Las trifulcas de estos días han cortado sin miramientos la larga y penosa retirada de los partidos procesistas hacia el autonomismo. El pacto de estado que ERC y los partidos de Convergència miraban de urdir para volver a los tiempos del Cobi ha quedado quemado en un contenedor de Urquinaona. Pedro Sánchez no responde a los mensajes de Quim Torra porque el president ya no le sirve ni para insultar el independentismo. 

Dos años de cinismo y de propaganda a chorros han acabado pinchando el globo del diálogo y la reconciliación en el momento decisivo. Asesorados por los alemanes, los españoles han sacado a Franco del Valle de los Caídos para restar argumentos al independentismo, pero el gesto refundador ideado por los socialistas nacerá herido de muerte sin la legitimación de una parte mayoritaria de la sociedad catalana.

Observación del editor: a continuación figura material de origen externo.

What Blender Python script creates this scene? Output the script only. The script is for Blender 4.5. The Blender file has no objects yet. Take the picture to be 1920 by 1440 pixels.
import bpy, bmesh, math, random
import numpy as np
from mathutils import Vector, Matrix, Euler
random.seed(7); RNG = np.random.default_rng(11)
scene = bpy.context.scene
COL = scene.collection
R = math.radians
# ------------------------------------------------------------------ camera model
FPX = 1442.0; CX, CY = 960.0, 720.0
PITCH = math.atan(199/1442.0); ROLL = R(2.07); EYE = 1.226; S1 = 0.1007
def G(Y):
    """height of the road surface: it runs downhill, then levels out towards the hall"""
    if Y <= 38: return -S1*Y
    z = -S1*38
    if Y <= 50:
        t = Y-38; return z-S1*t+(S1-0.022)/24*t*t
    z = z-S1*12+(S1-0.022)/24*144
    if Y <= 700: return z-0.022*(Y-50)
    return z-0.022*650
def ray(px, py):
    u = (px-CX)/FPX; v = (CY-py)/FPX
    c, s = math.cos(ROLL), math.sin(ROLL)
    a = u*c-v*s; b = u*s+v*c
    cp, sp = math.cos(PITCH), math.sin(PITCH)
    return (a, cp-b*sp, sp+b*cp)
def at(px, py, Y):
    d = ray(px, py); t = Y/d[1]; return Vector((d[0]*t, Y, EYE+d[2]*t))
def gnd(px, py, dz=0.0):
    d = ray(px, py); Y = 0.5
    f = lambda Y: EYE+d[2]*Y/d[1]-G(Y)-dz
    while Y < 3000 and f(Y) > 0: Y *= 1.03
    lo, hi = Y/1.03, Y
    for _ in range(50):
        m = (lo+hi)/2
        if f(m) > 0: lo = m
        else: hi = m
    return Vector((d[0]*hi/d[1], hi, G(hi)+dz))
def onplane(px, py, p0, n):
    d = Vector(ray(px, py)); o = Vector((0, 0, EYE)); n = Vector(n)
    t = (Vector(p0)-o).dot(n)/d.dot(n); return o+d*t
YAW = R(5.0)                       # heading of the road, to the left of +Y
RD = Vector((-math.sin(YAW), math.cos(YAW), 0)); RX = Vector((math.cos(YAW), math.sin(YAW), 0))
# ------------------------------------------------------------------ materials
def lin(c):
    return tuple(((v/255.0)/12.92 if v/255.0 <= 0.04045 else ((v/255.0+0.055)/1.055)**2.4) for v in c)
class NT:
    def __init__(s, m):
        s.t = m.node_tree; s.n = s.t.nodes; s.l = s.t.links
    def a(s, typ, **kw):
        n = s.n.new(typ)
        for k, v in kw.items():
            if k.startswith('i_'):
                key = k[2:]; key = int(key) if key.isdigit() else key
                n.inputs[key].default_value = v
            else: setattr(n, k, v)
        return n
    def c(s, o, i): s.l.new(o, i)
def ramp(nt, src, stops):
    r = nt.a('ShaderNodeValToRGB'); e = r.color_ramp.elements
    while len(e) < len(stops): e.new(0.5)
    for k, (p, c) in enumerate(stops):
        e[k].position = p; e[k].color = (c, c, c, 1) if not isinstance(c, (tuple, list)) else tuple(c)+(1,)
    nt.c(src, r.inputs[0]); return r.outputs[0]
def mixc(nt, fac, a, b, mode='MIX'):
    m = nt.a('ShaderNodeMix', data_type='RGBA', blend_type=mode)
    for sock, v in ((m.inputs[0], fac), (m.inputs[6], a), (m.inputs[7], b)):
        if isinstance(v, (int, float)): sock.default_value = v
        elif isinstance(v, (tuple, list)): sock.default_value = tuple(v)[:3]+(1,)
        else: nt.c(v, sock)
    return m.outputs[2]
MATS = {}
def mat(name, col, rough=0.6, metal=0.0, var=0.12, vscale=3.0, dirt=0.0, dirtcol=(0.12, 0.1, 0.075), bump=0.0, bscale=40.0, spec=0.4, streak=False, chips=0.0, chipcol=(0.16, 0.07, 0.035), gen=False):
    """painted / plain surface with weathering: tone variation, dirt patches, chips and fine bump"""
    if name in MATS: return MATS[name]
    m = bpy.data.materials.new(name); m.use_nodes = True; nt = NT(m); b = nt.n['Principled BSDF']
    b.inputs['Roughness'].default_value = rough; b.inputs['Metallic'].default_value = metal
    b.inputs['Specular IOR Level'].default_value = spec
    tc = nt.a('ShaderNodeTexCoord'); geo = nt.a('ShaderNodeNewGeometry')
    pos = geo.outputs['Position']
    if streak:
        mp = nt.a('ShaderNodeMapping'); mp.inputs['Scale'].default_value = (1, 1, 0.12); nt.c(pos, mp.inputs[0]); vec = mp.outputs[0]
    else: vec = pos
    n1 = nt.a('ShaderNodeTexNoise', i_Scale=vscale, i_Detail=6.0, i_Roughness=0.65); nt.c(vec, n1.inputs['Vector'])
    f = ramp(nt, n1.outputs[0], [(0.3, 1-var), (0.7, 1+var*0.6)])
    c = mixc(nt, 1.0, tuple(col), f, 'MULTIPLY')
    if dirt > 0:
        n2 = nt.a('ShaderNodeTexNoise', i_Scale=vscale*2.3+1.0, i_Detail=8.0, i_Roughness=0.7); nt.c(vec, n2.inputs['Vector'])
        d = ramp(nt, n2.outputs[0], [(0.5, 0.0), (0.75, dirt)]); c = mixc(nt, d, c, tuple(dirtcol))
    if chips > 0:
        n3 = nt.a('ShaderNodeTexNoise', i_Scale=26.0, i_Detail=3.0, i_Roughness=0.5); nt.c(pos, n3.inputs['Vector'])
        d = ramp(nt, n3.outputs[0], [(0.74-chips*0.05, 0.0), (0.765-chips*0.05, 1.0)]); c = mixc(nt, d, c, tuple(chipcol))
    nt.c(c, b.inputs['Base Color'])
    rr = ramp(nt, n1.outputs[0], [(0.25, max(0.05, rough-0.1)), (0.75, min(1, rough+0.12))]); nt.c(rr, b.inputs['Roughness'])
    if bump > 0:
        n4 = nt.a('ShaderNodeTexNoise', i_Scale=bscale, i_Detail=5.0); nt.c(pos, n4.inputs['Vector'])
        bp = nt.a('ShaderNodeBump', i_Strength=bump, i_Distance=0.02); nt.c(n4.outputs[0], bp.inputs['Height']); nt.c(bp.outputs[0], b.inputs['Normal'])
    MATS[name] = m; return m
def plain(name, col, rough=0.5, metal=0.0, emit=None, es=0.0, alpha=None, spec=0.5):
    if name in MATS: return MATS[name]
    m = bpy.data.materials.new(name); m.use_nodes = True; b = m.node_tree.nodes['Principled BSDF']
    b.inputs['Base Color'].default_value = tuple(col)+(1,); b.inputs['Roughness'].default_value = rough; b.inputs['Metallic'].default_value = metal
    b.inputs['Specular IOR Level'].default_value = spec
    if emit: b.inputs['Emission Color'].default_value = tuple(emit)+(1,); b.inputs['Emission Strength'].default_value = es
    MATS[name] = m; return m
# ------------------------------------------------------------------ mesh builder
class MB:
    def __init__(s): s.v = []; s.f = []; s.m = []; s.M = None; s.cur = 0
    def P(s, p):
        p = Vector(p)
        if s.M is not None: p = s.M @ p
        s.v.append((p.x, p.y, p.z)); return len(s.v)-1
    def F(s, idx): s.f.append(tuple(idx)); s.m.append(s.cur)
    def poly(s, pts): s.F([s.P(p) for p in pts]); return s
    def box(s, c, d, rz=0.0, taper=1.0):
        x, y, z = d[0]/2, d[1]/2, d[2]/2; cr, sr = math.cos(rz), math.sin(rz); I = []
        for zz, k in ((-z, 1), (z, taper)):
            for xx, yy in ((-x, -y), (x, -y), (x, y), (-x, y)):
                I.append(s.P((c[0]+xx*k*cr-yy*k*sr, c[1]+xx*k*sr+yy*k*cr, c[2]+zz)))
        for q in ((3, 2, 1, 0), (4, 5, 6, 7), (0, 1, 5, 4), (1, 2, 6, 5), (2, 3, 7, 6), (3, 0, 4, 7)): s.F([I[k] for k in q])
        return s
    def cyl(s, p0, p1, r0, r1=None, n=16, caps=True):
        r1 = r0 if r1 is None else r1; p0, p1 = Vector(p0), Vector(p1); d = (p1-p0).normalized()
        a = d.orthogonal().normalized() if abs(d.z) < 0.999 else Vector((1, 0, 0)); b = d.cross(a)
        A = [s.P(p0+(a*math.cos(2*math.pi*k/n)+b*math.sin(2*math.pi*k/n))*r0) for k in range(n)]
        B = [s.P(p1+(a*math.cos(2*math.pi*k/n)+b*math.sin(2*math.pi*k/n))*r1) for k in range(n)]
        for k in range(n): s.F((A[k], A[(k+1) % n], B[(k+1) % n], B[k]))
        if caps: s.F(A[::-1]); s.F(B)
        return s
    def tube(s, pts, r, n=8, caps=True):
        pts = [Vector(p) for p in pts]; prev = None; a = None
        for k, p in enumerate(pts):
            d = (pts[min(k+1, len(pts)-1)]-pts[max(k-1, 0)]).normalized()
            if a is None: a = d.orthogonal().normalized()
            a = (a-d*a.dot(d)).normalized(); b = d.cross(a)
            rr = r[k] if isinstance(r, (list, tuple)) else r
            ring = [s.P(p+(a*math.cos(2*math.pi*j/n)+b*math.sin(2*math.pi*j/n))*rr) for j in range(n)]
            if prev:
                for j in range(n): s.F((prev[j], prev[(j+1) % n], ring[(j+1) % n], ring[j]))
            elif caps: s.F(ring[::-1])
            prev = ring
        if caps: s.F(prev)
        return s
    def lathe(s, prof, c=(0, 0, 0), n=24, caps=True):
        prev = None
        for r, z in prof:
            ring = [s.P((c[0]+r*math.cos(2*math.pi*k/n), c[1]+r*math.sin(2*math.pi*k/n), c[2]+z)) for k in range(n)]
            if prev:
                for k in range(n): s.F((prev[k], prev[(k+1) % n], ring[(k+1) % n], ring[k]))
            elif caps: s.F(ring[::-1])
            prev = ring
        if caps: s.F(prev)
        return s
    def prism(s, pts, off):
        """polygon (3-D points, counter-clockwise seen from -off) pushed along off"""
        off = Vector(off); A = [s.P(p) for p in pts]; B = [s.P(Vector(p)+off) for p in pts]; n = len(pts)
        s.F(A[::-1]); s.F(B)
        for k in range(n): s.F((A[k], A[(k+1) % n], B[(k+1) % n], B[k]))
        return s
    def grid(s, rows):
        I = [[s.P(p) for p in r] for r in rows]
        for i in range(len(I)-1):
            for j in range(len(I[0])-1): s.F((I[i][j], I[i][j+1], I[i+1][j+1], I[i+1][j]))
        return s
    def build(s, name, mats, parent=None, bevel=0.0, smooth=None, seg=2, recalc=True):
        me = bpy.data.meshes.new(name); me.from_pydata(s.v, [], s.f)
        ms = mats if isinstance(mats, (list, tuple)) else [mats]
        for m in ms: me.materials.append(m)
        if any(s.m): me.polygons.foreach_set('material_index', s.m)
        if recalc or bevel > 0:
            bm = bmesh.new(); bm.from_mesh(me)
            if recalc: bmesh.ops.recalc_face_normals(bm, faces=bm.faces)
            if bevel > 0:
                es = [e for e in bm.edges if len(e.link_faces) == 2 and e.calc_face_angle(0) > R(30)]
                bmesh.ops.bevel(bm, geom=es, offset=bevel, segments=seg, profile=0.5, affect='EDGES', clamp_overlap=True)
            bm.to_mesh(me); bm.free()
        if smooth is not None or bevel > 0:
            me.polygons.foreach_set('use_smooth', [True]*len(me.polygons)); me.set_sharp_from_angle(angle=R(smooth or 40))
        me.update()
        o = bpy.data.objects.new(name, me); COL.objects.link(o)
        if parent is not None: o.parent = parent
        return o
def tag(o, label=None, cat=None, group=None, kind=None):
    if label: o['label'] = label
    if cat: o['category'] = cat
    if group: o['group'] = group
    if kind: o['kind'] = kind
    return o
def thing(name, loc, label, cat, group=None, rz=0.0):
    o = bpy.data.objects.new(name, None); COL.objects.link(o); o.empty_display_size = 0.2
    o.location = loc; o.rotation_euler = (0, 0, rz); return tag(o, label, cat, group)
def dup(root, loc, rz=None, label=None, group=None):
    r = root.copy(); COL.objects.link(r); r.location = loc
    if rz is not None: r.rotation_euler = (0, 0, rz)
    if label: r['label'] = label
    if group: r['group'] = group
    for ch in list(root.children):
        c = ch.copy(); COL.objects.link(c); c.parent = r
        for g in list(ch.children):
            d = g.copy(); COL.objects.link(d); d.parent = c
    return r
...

Los partidos procesistas, que no fueron capaces de parar el referéndum, tampoco han servido al Estado para reconducir la energía del 1 de octubre hacia una refundación de la democracia española. A la hora de la verdad, sus votantes no les han permitido pasar página y ahora que los presos políticos han perdido el monopolio del martirio la situación se empezará a complicarse de verdad.

Aunque Miquel Iceta alimente las esperanzas de Junqueras en un futuro referéndum acordado, la única conversación que el PSOE quiere tener con los líderes procesistas es cómo pueden servir a la unidad de España. Junqueras no es burro y da cuerda al discurso de Rufián con la esperanza de desertizar la izquierda española, captando los votantes de Podemos y del PSC hartos de Madrid. 

El desmadre de estos días más que dividir el independentismo entre pacíficos y violentos, como pretenden los diarios y las televisiones, es un paso más hacia el enfrentamiento entre catalanes y españoles. Barcelona no está triste, como pretende Manuel Jabois, se siente extraña porque no puede evitar identificarse con los chicos que desafían a la policía. No es casualidad que esta escalada en el choque con el Estado la protagonicen los independentistas más jóvenes y, por lo tanto, los más alejados de la educación franquista. 

Esta semana ha quedado claro que, a pesar de todos los intentos de manipulación, el 1 de octubre todavía es vivo y que Catalunya no volverá dócilmente a la obediencia constitucional. Cebrián cuenta en su última letanía que Madrid intentará aprovechar la situación catalana para afirmar una nueva épica constitucional a partir de la lucha de la policía contra la supuesta violencia xenófoba. No creo que la estrategia que sirvió con ETA dé frutos en Catalunya.

La herida del 1 de octubre ya no podrá cicatrizarse con una comedia de tres al cuarto. La catalanofobia despertará, por reacción, la aparición de fórmulas cantonalistas en el resto del Estado que acabarán de complicar la estabilidad política de España. Si los catalanes van a votar después de tirar adoquines, la democracia española se irá ahogando en su propia retórica como se ha ido ahogando la misma política autonómica.

Por no acordar un referéndum cuando tocaba, Madrid se ha metido en la vieja ratonera oscura de toda vida. La única pregunta que queda por responder es qué cantidad de fuerza necesitará España para retener a Catalunya y cuánta se podrá permitir. Hablo, claro, a largo plazo porque primero hará falta que, en medio del caos y la degeneración, el independentismo sea capaz de crear liderazgos nuevos forjados en el fuego y las lecciones de la última década.